▽
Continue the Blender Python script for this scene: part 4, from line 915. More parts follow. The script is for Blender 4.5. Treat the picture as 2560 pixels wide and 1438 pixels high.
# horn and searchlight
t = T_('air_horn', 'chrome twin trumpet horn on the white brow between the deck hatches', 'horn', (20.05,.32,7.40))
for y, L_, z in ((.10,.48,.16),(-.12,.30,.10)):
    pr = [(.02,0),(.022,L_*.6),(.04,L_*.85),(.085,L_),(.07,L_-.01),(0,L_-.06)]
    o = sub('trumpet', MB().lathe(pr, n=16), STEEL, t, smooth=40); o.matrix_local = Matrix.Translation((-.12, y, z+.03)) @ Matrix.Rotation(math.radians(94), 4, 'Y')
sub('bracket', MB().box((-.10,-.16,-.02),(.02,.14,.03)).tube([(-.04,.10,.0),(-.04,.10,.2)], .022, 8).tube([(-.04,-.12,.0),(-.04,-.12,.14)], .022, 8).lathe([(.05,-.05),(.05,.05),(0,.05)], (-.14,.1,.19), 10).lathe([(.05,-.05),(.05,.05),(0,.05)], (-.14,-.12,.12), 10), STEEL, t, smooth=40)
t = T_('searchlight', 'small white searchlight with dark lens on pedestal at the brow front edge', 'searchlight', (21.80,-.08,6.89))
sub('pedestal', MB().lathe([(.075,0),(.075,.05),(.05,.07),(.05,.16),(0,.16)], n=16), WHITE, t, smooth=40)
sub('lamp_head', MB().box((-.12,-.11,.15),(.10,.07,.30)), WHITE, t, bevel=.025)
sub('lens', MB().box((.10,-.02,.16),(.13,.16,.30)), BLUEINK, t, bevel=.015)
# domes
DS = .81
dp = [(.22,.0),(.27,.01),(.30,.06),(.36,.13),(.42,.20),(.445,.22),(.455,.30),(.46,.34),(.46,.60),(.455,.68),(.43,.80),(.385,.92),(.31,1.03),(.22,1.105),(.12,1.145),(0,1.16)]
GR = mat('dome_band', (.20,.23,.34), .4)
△
TASK OBJECTIVE: Copy the material above, line for line.

ANSWER TO THIS EXERCISE:
Continue the Blender Python script for this scene: part 4, from line 915. More parts follow. The script is for Blender 4.5. Treat the picture as 2560 pixels wide and 1438 pixels high.
# horn and searchlight
t = T_('air_horn', 'chrome twin trumpet horn on the white brow between the deck hatches', 'horn', (20.05,.32,7.40))
for y, L_, z in ((.10,.48,.16),(-.12,.30,.10)):
    pr = [(.02,0),(.022,L_*.6),(.04,L_*.85),(.085,L_),(.07,L_-.01),(0,L_-.06)]
    o = sub('trumpet', MB().lathe(pr, n=16), STEEL, t, smooth=40); o.matrix_local = Matrix.Translation((-.12, y, z+.03)) @ Matrix.Rotation(math.radians(94), 4, 'Y')
sub('bracket', MB().box((-.10,-.16,-.02),(.02,.14,.03)).tube([(-.04,.10,.0),(-.04,.10,.2)], .022, 8).tube([(-.04,-.12,.0),(-.04,-.12,.14)], .022, 8).lathe([(.05,-.05),(.05,.05),(0,.05)], (-.14,.1,.19), 10).lathe([(.05,-.05),(.05,.05),(0,.05)], (-.14,-.12,.12), 10), STEEL, t, smooth=40)
t = T_('searchlight', 'small white searchlight with dark lens on pedestal at the brow front edge', 'searchlight', (21.80,-.08,6.89))
sub('pedestal', MB().lathe([(.075,0),(.075,.05),(.05,.07),(.05,.16),(0,.16)], n=16), WHITE, t, smooth=40)
sub('lamp_head', MB().box((-.12,-.11,.15),(.10,.07,.30)), WHITE, t, bevel=.025)
sub('lens', MB().box((.10,-.02,.16),(.13,.16,.30)), BLUEINK, t, bevel=.015)
# domes
DS = .81
dp = [(.22,.0),(.27,.01),(.30,.06),(.36,.13),(.42,.20),(.445,.22),(.455,.30),(.46,.34),(.46,.60),(.455,.68),(.43,.80),(.385,.92),(.31,1.03),(.22,1.105),(.12,1.145),(0,1.16)]
GR = mat('dome_band', (.20,.23,.34), .4)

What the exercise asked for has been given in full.